Written problem: Repeat every record below exactly as written.

Supplied records:
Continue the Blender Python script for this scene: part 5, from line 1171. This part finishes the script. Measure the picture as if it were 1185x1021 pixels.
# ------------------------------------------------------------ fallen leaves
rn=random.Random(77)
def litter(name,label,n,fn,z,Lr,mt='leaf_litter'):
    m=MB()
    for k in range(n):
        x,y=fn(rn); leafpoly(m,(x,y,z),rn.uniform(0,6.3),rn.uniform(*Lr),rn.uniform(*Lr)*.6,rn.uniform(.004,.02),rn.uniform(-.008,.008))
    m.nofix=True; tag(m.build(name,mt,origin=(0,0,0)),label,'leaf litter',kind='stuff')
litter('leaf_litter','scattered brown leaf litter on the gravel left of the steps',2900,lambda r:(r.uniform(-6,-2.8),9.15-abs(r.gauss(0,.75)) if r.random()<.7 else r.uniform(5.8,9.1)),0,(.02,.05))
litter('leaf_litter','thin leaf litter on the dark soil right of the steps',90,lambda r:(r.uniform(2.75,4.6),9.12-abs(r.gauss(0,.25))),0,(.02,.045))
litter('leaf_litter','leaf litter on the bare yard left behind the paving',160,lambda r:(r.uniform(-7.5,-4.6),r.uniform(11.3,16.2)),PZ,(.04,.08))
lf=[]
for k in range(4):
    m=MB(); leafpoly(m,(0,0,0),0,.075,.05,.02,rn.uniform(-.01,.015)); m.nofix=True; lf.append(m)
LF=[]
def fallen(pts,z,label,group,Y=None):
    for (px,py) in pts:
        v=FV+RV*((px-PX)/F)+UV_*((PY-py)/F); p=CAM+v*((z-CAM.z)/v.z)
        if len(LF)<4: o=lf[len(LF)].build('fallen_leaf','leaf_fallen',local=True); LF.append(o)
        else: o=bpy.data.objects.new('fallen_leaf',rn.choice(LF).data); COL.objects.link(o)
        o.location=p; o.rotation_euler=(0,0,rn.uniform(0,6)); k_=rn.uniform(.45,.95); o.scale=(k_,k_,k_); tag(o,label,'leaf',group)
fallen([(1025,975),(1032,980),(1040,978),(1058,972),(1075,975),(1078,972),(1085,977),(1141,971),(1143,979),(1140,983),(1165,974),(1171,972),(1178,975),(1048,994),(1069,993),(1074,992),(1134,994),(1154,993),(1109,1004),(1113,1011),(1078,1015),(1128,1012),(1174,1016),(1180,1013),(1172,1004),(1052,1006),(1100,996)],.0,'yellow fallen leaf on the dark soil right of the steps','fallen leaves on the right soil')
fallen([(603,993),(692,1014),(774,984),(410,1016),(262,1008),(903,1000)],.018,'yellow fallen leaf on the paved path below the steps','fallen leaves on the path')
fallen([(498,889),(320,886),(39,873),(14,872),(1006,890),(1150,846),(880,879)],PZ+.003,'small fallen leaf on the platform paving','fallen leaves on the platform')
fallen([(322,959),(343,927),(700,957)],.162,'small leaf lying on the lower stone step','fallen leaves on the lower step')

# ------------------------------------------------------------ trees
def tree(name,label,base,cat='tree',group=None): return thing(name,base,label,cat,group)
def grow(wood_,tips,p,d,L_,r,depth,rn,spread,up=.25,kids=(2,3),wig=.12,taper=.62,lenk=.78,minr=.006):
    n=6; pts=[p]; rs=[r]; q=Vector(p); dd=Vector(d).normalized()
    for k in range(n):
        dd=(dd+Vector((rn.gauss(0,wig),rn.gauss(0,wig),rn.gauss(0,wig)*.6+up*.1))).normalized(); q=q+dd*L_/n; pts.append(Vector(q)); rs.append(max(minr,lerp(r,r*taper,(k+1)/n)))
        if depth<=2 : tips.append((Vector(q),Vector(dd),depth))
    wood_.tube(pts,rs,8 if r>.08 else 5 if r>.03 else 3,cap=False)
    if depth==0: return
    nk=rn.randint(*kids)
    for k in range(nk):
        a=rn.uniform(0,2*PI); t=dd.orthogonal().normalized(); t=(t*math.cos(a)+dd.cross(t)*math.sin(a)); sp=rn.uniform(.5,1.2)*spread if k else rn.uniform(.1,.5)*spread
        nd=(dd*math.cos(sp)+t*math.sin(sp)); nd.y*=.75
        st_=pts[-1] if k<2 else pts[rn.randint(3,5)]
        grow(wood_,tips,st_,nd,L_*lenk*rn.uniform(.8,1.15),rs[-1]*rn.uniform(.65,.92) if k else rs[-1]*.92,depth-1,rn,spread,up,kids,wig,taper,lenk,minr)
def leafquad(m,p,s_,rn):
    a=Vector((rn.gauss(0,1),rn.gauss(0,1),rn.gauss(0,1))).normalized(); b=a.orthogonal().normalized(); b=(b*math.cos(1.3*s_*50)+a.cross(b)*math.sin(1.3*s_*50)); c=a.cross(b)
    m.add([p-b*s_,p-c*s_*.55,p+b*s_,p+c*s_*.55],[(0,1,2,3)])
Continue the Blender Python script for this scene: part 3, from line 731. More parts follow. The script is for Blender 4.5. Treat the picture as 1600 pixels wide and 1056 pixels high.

Finished exercise:
Continue the Blender Python script for this scene: part 5, from line 1171. This part finishes the script. Measure the picture as if it were 1185x1021 pixels.
# ------------------------------------------------------------ fallen leaves
rn=random.Random(77)
def litter(name,label,n,fn,z,Lr,mt='leaf_litter'):
    m=MB()
    for k in range(n):
        x,y=fn(rn); leafpoly(m,(x,y,z),rn.uniform(0,6.3),rn.uniform(*Lr),rn.uniform(*Lr)*.6,rn.uniform(.004,.02),rn.uniform(-.008,.008))
    m.nofix=True; tag(m.build(name,mt,origin=(0,0,0)),label,'leaf litter',kind='stuff')
litter('leaf_litter','scattered brown leaf litter on the gravel left of the steps',2900,lambda r:(r.uniform(-6,-2.8),9.15-abs(r.gauss(0,.75)) if r.random()<.7 else r.uniform(5.8,9.1)),0,(.02,.05))
litter('leaf_litter','thin leaf litter on the dark soil right of the steps',90,lambda r:(r.uniform(2.75,4.6),9.12-abs(r.gauss(0,.25))),0,(.02,.045))
litter('leaf_litter','leaf litter on the bare yard left behind the paving',160,lambda r:(r.uniform(-7.5,-4.6),r.uniform(11.3,16.2)),PZ,(.04,.08))
lf=[]
for k in range(4):
    m=MB(); leafpoly(m,(0,0,0),0,.075,.05,.02,rn.uniform(-.01,.015)); m.nofix=True; lf.append(m)
LF=[]
def fallen(pts,z,label,group,Y=None):
    for (px,py) in pts:
        v=FV+RV*((px-PX)/F)+UV_*((PY-py)/F); p=CAM+v*((z-CAM.z)/v.z)
        if len(LF)<4: o=lf[len(LF)].build('fallen_leaf','leaf_fallen',local=True); LF.append(o)
        else: o=bpy.data.objects.new('fallen_leaf',rn.choice(LF).data); COL.objects.link(o)
        o.location=p; o.rotation_euler=(0,0,rn.uniform(0,6)); k_=rn.uniform(.45,.95); o.scale=(k_,k_,k_); tag(o,label,'leaf',group)
fallen([(1025,975),(1032,980),(1040,978),(1058,972),(1075,975),(1078,972),(1085,977),(1141,971),(1143,979),(1140,983),(1165,974),(1171,972),(1178,975),(1048,994),(1069,993),(1074,992),(1134,994),(1154,993),(1109,1004),(1113,1011),(1078,1015),(1128,1012),(1174,1016),(1180,1013),(1172,1004),(1052,1006),(1100,996)],.0,'yellow fallen leaf on the dark soil right of the steps','fallen leaves on the right soil')
fallen([(603,993),(692,1014),(774,984),(410,1016),(262,1008),(903,1000)],.018,'yellow fallen leaf on the paved path below the steps','fallen leaves on the path')
fallen([(498,889),(320,886),(39,873),(14,872),(1006,890),(1150,846),(880,879)],PZ+.003,'small fallen leaf on the platform paving','fallen leaves on the platform')
fallen([(322,959),(343,927),(700,957)],.162,'small leaf lying on the lower stone step','fallen leaves on the lower step')

# ------------------------------------------------------------ trees
def tree(name,label,base,cat='tree',group=None): return thing(name,base,label,cat,group)
def grow(wood_,tips,p,d,L_,r,depth,rn,spread,up=.25,kids=(2,3),wig=.12,taper=.62,lenk=.78,minr=.006):
    n=6; pts=[p]; rs=[r]; q=Vector(p); dd=Vector(d).normalized()
    for k in range(n):
        dd=(dd+Vector((rn.gauss(0,wig),rn.gauss(0,wig),rn.gauss(0,wig)*.6+up*.1))).normalized(); q=q+dd*L_/n; pts.append(Vector(q)); rs.append(max(minr,lerp(r,r*taper,(k+1)/n)))
        if depth<=2 : tips.append((Vector(q),Vector(dd),depth))
    wood_.tube(pts,rs,8 if r>.08 else 5 if r>.03 else 3,cap=False)
    if depth==0: return
    nk=rn.randint(*kids)
    for k in range(nk):
        a=rn.uniform(0,2*PI); t=dd.orthogonal().normalized(); t=(t*math.cos(a)+dd.cross(t)*math.sin(a)); sp=rn.uniform(.5,1.2)*spread if k else rn.uniform(.1,.5)*spread
        nd=(dd*math.cos(sp)+t*math.sin(sp)); nd.y*=.75
        st_=pts[-1] if k<2 else pts[rn.randint(3,5)]
        grow(wood_,tips,st_,nd,L_*lenk*rn.uniform(.8,1.15),rs[-1]*rn.uniform(.65,.92) if k else rs[-1]*.92,depth-1,rn,spread,up,kids,wig,taper,lenk,minr)
def leafquad(m,p,s_,rn):
    a=Vector((rn.gauss(0,1),rn.gauss(0,1),rn.gauss(0,1))).normalized(); b=a.orthogonal().normalized(); b=(b*math.cos(1.3*s_*50)+a.cross(b)*math.sin(1.3*s_*50)); c=a.cross(b)
    m.add([p-b*s_,p-c*s_*.55,p+b*s_,p+c*s_*.55],[(0,1,2,3)])
Continue the Blender Python script for this scene: part 3, from line 731. More parts follow. The script is for Blender 4.5. Treat the picture as 1600 pixels wide and 1056 pixels high.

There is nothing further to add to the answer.